We get that employers want to protection their intellectual property — a big reason to have employee contracts. But adding this clause seems like a bit much. 

Staffing agency Robert Half International asks employees to sign an employment agreement that says:

“After termination of Employee’s employment with Employer, Employee shall not indicate on any stationary, business card, advertising, solicitation or other business materials that Employee is or was formerly an employee of Employer, any of its divisions, or any of the RHI Companies except in the bona fide submission of resumes and the filling out of applications in the course of seeking employment.”

In essence, Robert Half is telling employees they can’t market themselves as having worked at the company. The only exceptions are when submitting resumes or applying for jobs.

What’s the point, you ask? Eric Goldman, a professor on intellectual property at Santa Clara University School of Law, summed up the reasoning nicely in his column on Forbes.com:

“… Paragraph 13 seeks to hinder former Robert Half employees from truthfully marketing their expertise. Indeed, Robert Half freely admitted it wanted to prevent former employees from ‘using RHI’s own name and brand to compete with RHI.’”

Hurting the competition

A typical example of when Robert Half’s obscure contract clause might come into play:

Say you’ve just left Robert Half to take over as the director of recruiting at another staffing firm. The firm’s website lists the credentials and experience of its executive team.

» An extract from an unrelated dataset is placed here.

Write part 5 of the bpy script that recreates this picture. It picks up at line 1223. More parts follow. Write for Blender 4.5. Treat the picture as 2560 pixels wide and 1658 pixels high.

Now, rather than saying, “I spent 20 years at the premier staffing firm Robert Half” (and thus establishing that you really know what you’re doing when it comes to recruiting), you have to say something much more generic like, “I spent 20 years working for a leading staffing company.”

That last statement actually creates more questions than it answers?

As a result, a customer may be less swayed to use your new firm to fulfill he or her staffing needs, increasing the odds the person turns to Robert Half instead.

Is it legal?

As Goldman points out over at Forbes, this is not a typical contract clause. But the real question remains: “Is it legal?”

Answer: No, at least not in California, where the clause was recently challenged in a district court.

The court said the clause conflicted with the state’s strict non-compete agreement restrictions and struck it down.

It’s difficult to say how it would play in other states that aren’t as hard on non-competes. But if you ask us, it seems like a bit of an overreach — and like overkill.